DIRECTIVE => Retype only the lines from the one containing "What Blender Python" through the one containing "return EYE - (y - HOR) / kpx(x, D)", both included, word for word. Pictures stay out of the copy.

>> begin SUPPLIED MATERIAL

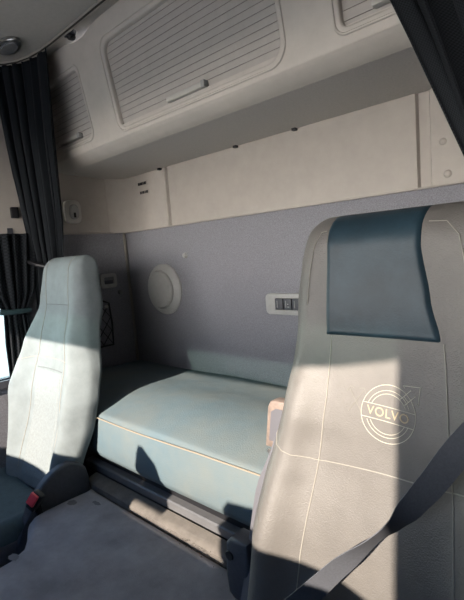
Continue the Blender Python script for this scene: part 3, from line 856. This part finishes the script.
tcw = N.new('ShaderNodeTexCoord'); sep = N.new('ShaderNodeSeparateXYZ'); rmp = N.new('ShaderNodeValToRGB')
L.new(tcw.outputs['Generated'], sep.inputs[0]); L.new(sep.outputs['Z'], rmp.inputs[0]); L.new(rmp.outputs[0], bg.inputs[0])
e = rmp.color_ramp.elements      # hazy bright horizon, blue overhead
e[0].position = 0; e[0].color = (1.0, .93, .85, 1); e[1].position = 1; e[1].color = (.04, .08, .16, 1)
for p_, c_ in ((.14, (.95, .92, .88, 1)), (.30, (.09, .135, .20, 1)), (.55, (.04, .075, .15, 1))):
    q_ = e.new(p_); q_.color = c_
bg.inputs[1].default_value = 13
sd = bpy.data.lights.new('sun', 'SUN'); sd.energy = 11; sd.angle = math.radians(.53); sd.color = (1, .89, .76)
so = bpy.data.objects.new('sun', sd); COL.objects.link(so)
so.rotation_euler = Vector((-.19, 1, -.45)).to_track_quat('-Z', 'Y').to_euler(); so.location = (.6, -3, 3)

# ------------------------------------------------------------------ camera
yaw, pit, rol, F = math.radians(42.97), math.radians(-6.229), math.radians(-4.45), 442.7
f = Vector((-math.sin(yaw)*math.cos(pit), math.cos(yaw)*math.cos(pit), math.sin(pit)))
r0 = f.cross(Vector((0,0,1))).normalized(); u0 = r0.cross(f)
rr = math.cos(rol)*r0+math.sin(rol)*u0; uu = -math.sin(rol)*r0+math.cos(rol)*u0
cd = bpy.data.cameras.new('camera'); cam = bpy.data.objects.new('camera', cd); COL.objects.link(cam)
cam.matrix_world = Matrix(((rr.x, uu.x, -f.x, .95), (rr.y, uu.y, -f.y, 0), (rr.z, uu.z, -f.z, 1.25), (0,0,0,1)))
cd.sensor_fit = 'VERTICAL'; cd.sensor_height = 24; cd.lens = F/600*24; cd.clip_start = .02
SC.camera = cam

# ------------------------------------------------------------------ enlarge to real size
bpy.context.view_layer.update()
for me in {o.data for o in SC.objects if o.type == 'MESH'}: me.transform(Matrix.Scale(S, 4))
for o in SC.objects: o.location = o.location*S
for o in SC.objects:
    for md in o.modifiers:
        if md.type == 'SOLIDIFY': md.thickness *= S

vs = SC.view_settings
vs.view_transform = 'Standard'; vs.look = 'None'; vs.exposure = 0.45; vs.gamma = 1; vs.use_curve_mapping = False
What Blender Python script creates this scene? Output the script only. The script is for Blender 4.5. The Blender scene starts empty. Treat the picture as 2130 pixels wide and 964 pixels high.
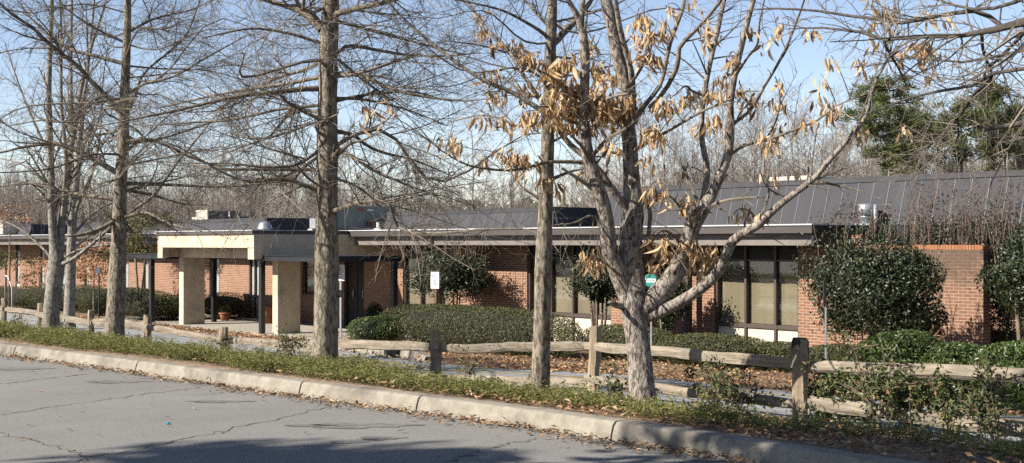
import bpy, math, random
import numpy as np
from mathutils import Vector, Matrix
rng = np.random.default_rng(7)
random.seed(7)
SC = bpy.context.scene
COL = SC.collection
R = math.radians
# ------------------------------------------------------------------ frames
F = 2800.0          # focal length in photo pixels (photo is 2130 wide)
EYE = 1.55          # camera height over the car park
HOR = 508.0         # eye level in the photo
C_, S_ = 0.7625, 0.6469
DV = np.array([S_, -C_]); NV = np.array([C_, S_])
ROT = math.atan2(-C_, S_)

def W(t, D, z):
    """site frame (t along the facade, D away from the car park, z) to world"""
    return np.array([t * S_ + D * C_, -t * C_ + D * S_, z])

def T(x, D):
    """t of the point of the line at depth D seen in photo column x"""
    u = (x - 1065.0) / F
    return D * (S_ * u - C_) / (S_ + C_ * u)

def kpx(x, D):
    u = (x - 1065.0) / F
    return F * (S_ + C_ * u) / D

def Zb(x, y, D):
    """height of the point seen at photo (x,y) when it lies at site depth D"""
    return EYE - (y - HOR) / kpx(x, D)

def PX(x, y, Y):
    """world point at camera depth Y seen at photo (x,y)"""
    return np.array([(x - 1065.0) / F * Y, Y, EYE - (y - HOR) / F * Y])

def site_of(p):
    return p[0] * S_ - p[1] * C_, p[0] * C_ + p[1] * S_

# ------------------------------------------------------------------ ground height
FT = [-60, -34, -29, -24, -19, -15, -11.4, -9, -5, 10]
FB = [1.98, 2.02, 2.06, 2.10, 2.16, 2.0, 1.83, 1.81, 1.78, 1.76]
def ground_b(t, D):
    fb = np.interp(t, FT, FB)
    e = 2.70
    ks = np.array([0, 7.3, 9.3, 10.9, 12.0, 15.2, 17.0, 19.2, 60])
    t = np.asarray(t, float); D = np.asarray(D, float)
    fb = np.interp(t, FT, FB)
    k0 = 1.36 + 0 * fb
    k1 = 1.36 + 0 * fb
    k2 = 1.36 + (fb - 1.36) * 0.45
    k4 = np.maximum(fb + 0.05, 1.9)
    k5 = np.maximum(fb + 0.08, 2.08)
    k6 = 2.32 + 0 * fb
    vals = [k0, k1, k2, fb, k4, k5, k6, e + 0 * fb, e + 0 * fb]
    out = np.zeros(np.broadcast(t, D).shape)
    t, D, = np.broadcast_arrays(t, D)
    vals = [np.broadcast_to(v, t.shape) for v in vals]
    out = np.array(vals[0], float).copy()
    for i in range(len(ks) - 1):
        m = (D >= ks[i])
        f = np.clip((D - ks[i]) / (ks[i + 1] - ks[i]), 0, 1)
        v = vals[i] * (1 - f) + vals[i + 1] * f
        out = np.where(m, v, out)
    return out
def gz(t, D):
    return EYE - ground_b(t, D)
def gzf(t, D):
    return float(gz(t, D))

# ------------------------------------------------------------------ mesh builder
class MB:
    def __init__(s):
        s.v = []; s.f = []; s.n = 0; s.sm = []
    def add(s, verts, faces, smooth=False):
        verts = np.asarray(verts, float).reshape(-1, 3)
        o = s.n
        s.v.append(verts); s.n += len(verts)
        for f in faces:
            s.f.append(tuple(int(i) + o for i in f)); s.sm.append(smooth)
        return s
    def addq(s, verts, quads, smooth=False):
        verts = np.asarray(verts, float).reshape(-1, 3)
        q = np.asarray(quads, int) + s.n
        s.v.append(verts); s.n += len(verts)
        s.f.extend(map(tuple, q.tolist())); s.sm.extend([smooth] * len(q))
        return s
    def box(s, a0, a1, b0, b1, c0, c1):
        v = [(x, y, z) for x in (a0, a1) for y in (b0, b1) for z in (c0, c1)]
        return s.add(v, [(0, 1, 3, 2), (4, 6, 7, 5), (0, 4, 5, 1), (2, 3, 7, 6), (0, 2, 6, 4), (1, 5, 7, 3)])
    def bbox(s, a0, a1, b0, b1, c0, c1, e=0.01):
        """box with chamfered edges"""
        import bmesh
        bm = bmesh.new()
        bmesh.ops.create_cube(bm, size=1)
        for v in bm.verts:
            v.co = Vector(((a0 + a1) / 2 + v.co.x * (a1 - a0), (b0 + b1) / 2 + v.co.y * (b1 - b0), (c0 + c1) / 2 + v.co.z * (c1 - c0)))
        bmesh.ops.bevel(bm, geom=bm.edges[:], offset=e, segments=1, affect='EDGES')
        bm.verts.ensure_lookup_table()
        s.add([v.co[:] for v in bm.verts], [[v.index for v in f.verts] for f in bm.faces])
        bm.free(); return s
    def prism(s, poly, axis, a0, a1):
        """extrude polygon (2-D, in the two axes other than `axis`, order kept) along axis"""
        n = len(poly); vs = []
        for a in (a0, a1):
            for p in poly:
                q = [0, 0, 0]; o = [i for i in range(3) if i != axis]
                q[axis] = a; q[o[0]] = p[0]; q[o[1]] = p[1]; vs.append(q)
        fs = [tuple(range(n)), tuple(range(2 * n - 1, n - 1, -1))]
        for i in range(n):
            j = (i + 1) % n
            fs.append((i, i + n, j + n, j))
        return s.add(vs, fs)
    def lathe(s, prof, c=(0, 0, 0), seg=24, smooth=True):
        vs = []; fs = []
        m = len(prof)
        for i in range(seg):
            a = 2 * math.pi * i / seg
            for r, z in prof:
                vs.append((c[0] + r * math.cos(a), c[1] + r * math.sin(a), c[2] + z))
        for i in range(seg):
            j = (i + 1) % seg
            for k in range(m - 1):
                fs.append((i * m + k, j * m + k, j * m + k + 1, i * m + k + 1))
        return s.add(vs, fs, smooth)
    def tube(s, pts, rad, sides=8, smooth=True, cap=True):
        P = np.asarray(pts, float)[None]; n = P.shape[1]
        Rr = np.broadcast_to(np.asarray(rad, float), (n,))[None]
        v, q = tubes(P, Rr, sides)
        o = s.n
        s.addq(v, q, smooth)
        if cap:
            s.f.append(tuple(o + i for i in range(sides))[::-1]); s.sm.append(False)
            s.f.append(tuple(o + (n - 1) * sides + i for i in range(sides))); s.sm.append(False)
        return s
    def verts(s):
        return np.concatenate(s.v) if s.v else np.zeros((0, 3))

def tubes(P, Rr, sides=3):
    """many polylines at once: P (N,K,3), Rr (N,K) -> verts, quads"""
    N, K, _ = P.shape
    tg = np.empty_like(P)
    tg[:, 1:-1] = P[:, 2:] - P[:, :-2]
    tg[:, 0] = P[:, 1] - P[:, 0]; tg[:, -1] = P[:, -1] - P[:, -2]
    tg /= np.linalg.norm(tg, axis=2, keepdims=True) + 1e-12
    mean = P[:, -1] - P[:, 0]
    ref = np.where((np.abs(mean[:, 2]) > 0.8 * np.linalg.norm(mean, axis=1))[:, None], np.array([1.0, 0.13, 0]), np.array([0.0, 0.1, 1.0]))
    ref = np.broadcast_to(ref[:, None, :], tg.shape)
    a = np.cross(tg, ref); a /= np.linalg.norm(a, axis=2, keepdims=True) + 1e-12
    b = np.cross(tg, a)
    an = np.linspace(0, 2 * np.pi, sides, endpoint=False)
    ring = P[:, :, None, :] + Rr[:, :, None, None] * (np.cos(an)[None, None, :, None] * a[:, :, None, :] + np.sin(an)[None, None, :, None] * b[:, :, None, :])
    v = ring.reshape(-1, 3)
    base = (np.arange(N)[:, None, None] * K + np.arange(K - 1)[None, :, None]) * sides
    i = np.arange(sides)[None, None, :]; j = (np.arange(sides) + 1) % sides; j = j[None, None, :]
    q = np.stack([base + i, base + j, base + sides + j, base + sides + i], axis=-1).reshape(-1, 4)
    return v, q

def mesh_np(name, verts, quads, smooth=False):
    """mesh from numpy arrays; quads (M,n)"""
    me = bpy.data.meshes.new(name)
    n = quads.shape[1]
    me.vertices.add(len(verts)); me.vertices.foreach_set('co', np.ascontiguousarray(verts, dtype=np.float32).ravel())
    me.loops.add(quads.size); me.loops.foreach_set('vertex_index', np.ascontiguousarray(quads, dtype=np.int32).ravel())
    me.polygons.add(len(quads)); me.polygons.foreach_set('loop_start', np.arange(0, quads.size, n, dtype=np.int32))
    me.polygons.foreach_set('use_smooth', np.full(len(quads), bool(smooth)))
    me.update(calc_edges=True)
    return me

BASE = {}
def props(o, label=None, cat=None, group=None, kind=None):
    for k, v in (('label', label), ('category', cat), ('group', group), ('kind', kind)):
        if v: o[k] = v
    return o

def thing(name, base, label, cat, group=None, site=True, kind=None):
    """Empty at the base of a thing; base in site (t,D,z) or world coordinates"""
    o = bpy.data.objects.new(name, None); COL.objects.link(o)
    o.empty_display_size = 0.3
    b = np.asarray(base, float)
    if site:
        o.location = W(*b); o.rotation_euler = (0, 0, ROT)
    else:
        o.location = b
    BASE[o.name] = (b, site)
    return props(o, label, cat, group, kind)

def link_mesh(name, me, mat, parent=None, base=None, site=True):
    o = bpy.data.objects.new(name, me); COL.objects.link(o)
    if mat is not None: me.materials.append(mat)
    if parent is not None:
        o.parent = parent; BASE[o.name] = BASE[parent.name]
    else:
        b = np.asarray(base, float)
        if site:
            o.location = W(*b); o.rotation_euler = (0, 0, ROT)
        else:
            o.location = b
        BASE[o.name] = (b, site)
    return o

def part(name, mb, mat, parent, label=None):
    """mesh child; coordinates of mb in the frame of its thing (site or world), absolute"""
    b, site = BASE[parent.name]
    me = bpy.data.meshes.new(name)
    v = mb.verts() - b
    me.from_pydata(v.tolist(), [], mb.f)
    me.polygons.foreach_set('use_smooth', mb.sm)
    me.update()
    o = link_mesh(name, me, mat, parent)
    if label: o['label'] = label
    return o

def part_np(name, v, q, mat, parent, smooth=False):
    b, site = BASE[parent.name]
    return link_mesh(name, mesh_np(name, v - b, q, smooth), mat, parent)

def single(name, mb, mat, base, site=True, label=None, cat=None, group=None, kind=None):
    me = bpy.data.meshes.new(name)
    v = mb.verts() - np.asarray(base, float)
    me.from_pydata(v.tolist(), [], mb.f)
    me.polygons.foreach_set('use_smooth', mb.sm)
    me.update()
    o = link_mesh(name, me, mat, None, base, site)
    return props(o, label, cat, group, kind)

def single_np(name, v, q, mat, base, site=True, smooth=False, label=None, cat=None, group=None, kind=None):
    o = link_mesh(name, mesh_np(name, v - np.asarray(base, float), q, smooth), mat, None, base, site)
    return props(o, label, cat, group, kind)

# ------------------------------------------------------------------ materials
def new_mat(name):
    m = bpy.data.materials.new(name); m.use_nodes = True
    nt = m.node_tree; nt.nodes.clear()
    out = nt.nodes.new('ShaderNodeOutputMaterial')
    return m, nt, out
def N(nt, t, **kw):
    n = nt.nodes.new(t)
    for k, v in kw.items():
        if k in n.inputs: n.inputs[k].default_value = v
        else: setattr(n, k, v)
    return n
def L(nt, a, b): nt.links.new(a, b)
ALB = 0.55
def rgba(c): return (c[0] * ALB, c[1] * ALB, c[2] * ALB, 1.0)

def noisy(name, c1, c2, scale=4.0, rough=0.85, bump=0.0, bscale=None, stretch=(1, 1, 1), c3=None, s3=0.6, spec=0.3, detail=5, metal=0.0, bdist=0.02, lo=0.35, hi=0.65):
    m, nt, out = new_mat(name)
    tc = N(nt, 'ShaderNodeTexCoord'); mp = N(nt, 'ShaderNodeMapping'); mp.inputs['Scale'].default_value = stretch
    L(nt, tc.outputs['Object'], mp.inputs['Vector'])
    no = N(nt, 'ShaderNodeTexNoise', Scale=scale, Detail=detail, Roughness=0.6)
    L(nt, mp.outputs[0], no.inputs['Vector'])
    cr = N(nt, 'ShaderNodeValToRGB')
    cr.color_ramp.elements[0].position = lo; cr.color_ramp.elements[0].color = rgba(c1)
    cr.color_ramp.elements[1].position = hi; cr.color_ramp.elements[1].color = rgba(c2)
    L(nt, no.outputs['Fac'], cr.inputs[0])
    col = cr.outputs[0]
    if c3 is not None:
        n3 = N(nt, 'ShaderNodeTexNoise', Scale=s3, Detail=4, Roughness=0.65); L(nt, tc.outputs['Object'], n3.inputs['Vector'])
        r3 = N(nt, 'ShaderNodeMapRange'); r3.inputs[1].default_value = 0.48; r3.inputs[2].default_value = 0.68
        L(nt, n3.outputs['Fac'], r3.inputs[0])
        mx = N(nt, 'ShaderNodeMix', data_type='RGBA'); L(nt, r3.outputs[0], mx.inputs['Factor'])
        L(nt, col, mx.inputs[6]); mx.inputs[7].default_value = rgba(c3); col = mx.outputs[2]
    bs = N(nt, 'ShaderNodeBsdfPrincipled', Roughness=rough, Metallic=metal)
    bs.inputs['Specular IOR Level'].default_value = spec
    L(nt, col, bs.inputs['Base Color'])
    if bump:
        nb = N(nt, 'ShaderNodeTexNoise', Scale=bscale or scale * 4, Detail=4, Roughness=0.6); L(nt, mp.outputs[0], nb.inputs['Vector'])
        bp = N(nt, 'ShaderNodeBump', Strength=bump, Distance=bdist); L(nt, nb.outputs['Fac'], bp.inputs['Height'])
        L(nt, bp.outputs[0], bs.inputs['Normal'])
    L(nt, bs.outputs[0], out.inputs[0])
    return m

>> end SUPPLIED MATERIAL

EXERCISE RESULT =>
What Blender Python script creates this scene? Output the script only. The script is for Blender 4.5. The Blender scene starts empty. Treat the picture as 2130 pixels wide and 964 pixels high.
import bpy, math, random
import numpy as np
from mathutils import Vector, Matrix
rng = np.random.default_rng(7)
random.seed(7)
SC = bpy.context.scene
COL = SC.collection
R = math.radians
# ------------------------------------------------------------------ frames
F = 2800.0          # focal length in photo pixels (photo is 2130 wide)
EYE = 1.55          # camera height over the car park
HOR = 508.0         # eye level in the photo
C_, S_ = 0.7625, 0.6469
DV = np.array([S_, -C_]); NV = np.array([C_, S_])
ROT = math.atan2(-C_, S_)

def W(t, D, z):
    """site frame (t along the facade, D away from the car park, z) to world"""
    return np.array([t * S_ + D * C_, -t * C_ + D * S_, z])

def T(x, D):
    """t of the point of the line at depth D seen in photo column x"""
    u = (x - 1065.0) / F
    return D * (S_ * u - C_) / (S_ + C_ * u)

def kpx(x, D):
    u = (x - 1065.0) / F
    return F * (S_ + C_ * u) / D

def Zb(x, y, D):
    """height of the point seen at photo (x,y) when it lies at site depth D"""
    return EYE - (y - HOR) / kpx(x, D)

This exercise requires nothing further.